* What is expected
Starting from the top of the material, restate each line exactly until the line that contains "return at(x, y, Y / k)", which is also copied. Pictures are excluded.

* Data provided
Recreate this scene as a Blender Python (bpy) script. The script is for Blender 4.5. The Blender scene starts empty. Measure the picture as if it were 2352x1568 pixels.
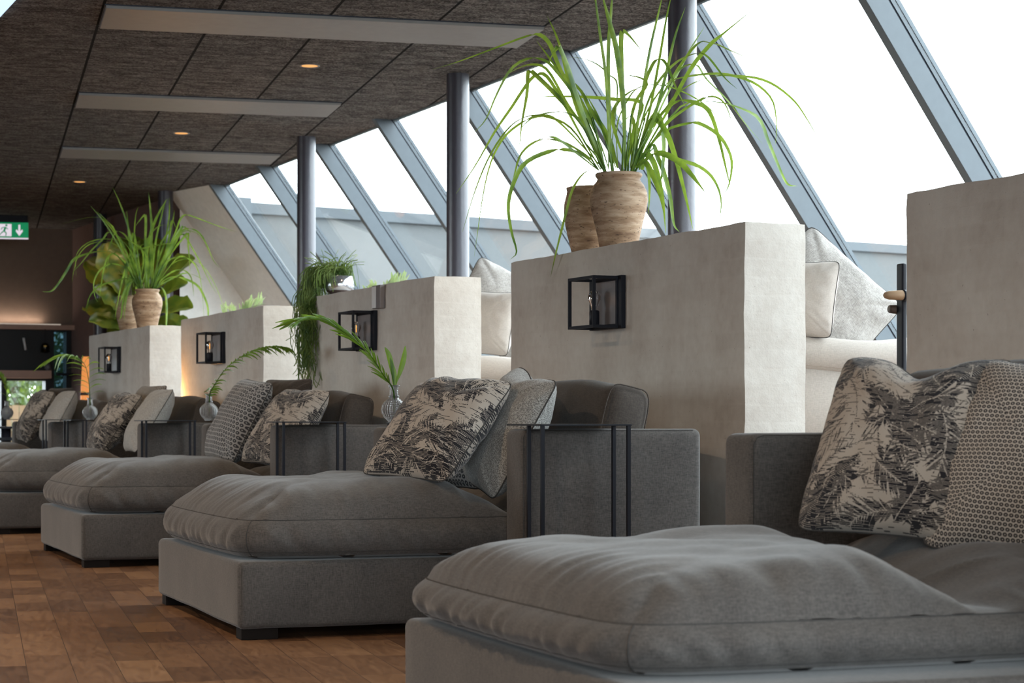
import bpy, bmesh, math, random
import numpy as np
from mathutils import Vector, Matrix, noise as mnoise

C = bpy.context.scene.collection
R = math.radians
# ------------------------------------------------------------------ camera frame
F, HZ, CX, TH, HC = 4700.0, 955.0, 1176.0, math.atan((1176 + 850) / 4700.0), 0.745
FW = Vector((math.sin(TH), math.cos(TH), 0)); RT = Vector((math.cos(TH), -math.sin(TH), 0))
def at(x, y, d):
    return FW * d + RT * ((x - CX) / F * d) + Vector((0, 0, HC + (HZ - y) / F * d))
def atX(x, y, X):
    k = FW.x + RT.x * (x - CX) / F
    return at(x, y, X / k)
def atY(x, y, Y):
    k = FW.y + RT.y * (x - CX) / F
    return at(x, y, Y / k)

# ------------------------------------------------------------------ material helpers
class NT:
    def __init__(s, name):
        s.m = bpy.data.materials.new(name); s.m.use_nodes = True
        s.t = s.m.node_tree; s.n = s.t.nodes; s.b = s.n['Principled BSDF']; s.out = s.n['Material Output']
    def new(s, typ, **kw):
        nd = s.n.new(typ)
        for k, v in kw.items():
            if k.startswith('i_'):
                nd.inputs[k[2:].replace('_', ' ')].default_value = v
            else: setattr(nd, k, v)
        return nd
    def link(s, a, b): s.t.links.new(a, b)
    def math(s, op, a, b=None, c=None):
        nd = s.n.new('ShaderNodeMath'); nd.operation = op
        for i, v in enumerate((a, b, c)):
            if v is None: continue
            if isinstance(v, (int, float)): nd.inputs[i].default_value = v
            else: s.link(v, nd.inputs[i])
        return nd.outputs[0]
    def coord(s, kind='Object', scale=(1, 1, 1), rot=(0, 0, 0)):
        tc = s.n.new('ShaderNodeTexCoord'); mp = s.n.new('ShaderNodeMapping')
        mp.inputs['Scale'].default_value = scale; mp.inputs['Rotation'].default_value = rot
        s.link(tc.outputs[kind], mp.inputs[0]); return mp.outputs[0]
    def noise(s, vec, scale, detail=4, rough=.55):
        nd = s.n.new('ShaderNodeTexNoise'); nd.inputs['Scale'].default_value = scale
        nd.inputs['Detail'].default_value = detail; nd.inputs['Roughness'].default_value = rough
        if vec is not None: s.link(vec, nd.inputs['Vector'])
        return nd.outputs['Fac']
    def ramp(s, fac, stops):
        nd = s.n.new('ShaderNodeValToRGB'); e = nd.color_ramp.elements
        while len(e) < len(stops): e.new(.5)
        for i, (p, c) in enumerate(stops):
            e[i].position = p; e[i].color = (*c, 1) if len(c) == 3 else c
        s.link(fac, nd.inputs[0]); return nd.outputs[0]
    def mix(s, fac, a, b, mode='MIX'):
        nd = s.n.new('ShaderNodeMix'); nd.data_type = 'RGBA'; nd.blend_type = mode
        for v, i in ((fac, 0), (a, 6), (b, 7)):
            if isinstance(v, (int, float)): nd.inputs[i].default_value = v
            elif isinstance(v, tuple): nd.inputs[i].default_value = (*v, 1)
            else: s.link(v, nd.inputs[i])
        return nd.outputs[2]
    def bump(s, h, strength=.3, dist=.01):
        nd = s.n.new('ShaderNodeBump'); nd.inputs['Strength'].default_value = strength; nd.inputs['Distance'].default_value = dist
        s.link(h, nd.inputs['Height']); s.link(nd.outputs[0], s.b.inputs['Normal']); return nd
    def set(s, col=None, rough=None, metal=None, spec=None, sheen=None):
        if col is not None:
            if isinstance(col, tuple): s.b.inputs['Base Color'].default_value = (*col, 1)
            else: s.link(col, s.b.inputs['Base Color'])
        if rough is not None:
            if isinstance(rough, (int, float)): s.b.inputs['Roughness'].default_value = rough
            else: s.link(rough, s.b.inputs['Roughness'])
        if metal is not None: s.b.inputs['Metallic'].default_value = metal
        if spec is not None: s.b.inputs['Specular IOR Level'].default_value = spec
        if sheen is not None:
            s.b.inputs['Sheen Weight'].default_value = sheen; s.b.inputs['Sheen Roughness'].default_value = .45
        return s.m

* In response
Recreate this scene as a Blender Python (bpy) script. The script is for Blender 4.5. The Blender scene starts empty. Measure the picture as if it were 2352x1568 pixels.
import bpy, bmesh, math, random
import numpy as np
from mathutils import Vector, Matrix, noise as mnoise

C = bpy.context.scene.collection
R = math.radians
# ------------------------------------------------------------------ camera frame
F, HZ, CX, TH, HC = 4700.0, 955.0, 1176.0, math.atan((1176 + 850) / 4700.0), 0.745
FW = Vector((math.sin(TH), math.cos(TH), 0)); RT = Vector((math.cos(TH), -math.sin(TH), 0))
def at(x, y, d):
    return FW * d + RT * ((x - CX) / F * d) + Vector((0, 0, HC + (HZ - y) / F * d))
def atX(x, y, X):
    k = FW.x + RT.x * (x - CX) / F
    return at(x, y, X / k)
def atY(x, y, Y):
    k = FW.y + RT.y * (x - CX) / F
    return at(x, y, Y / k)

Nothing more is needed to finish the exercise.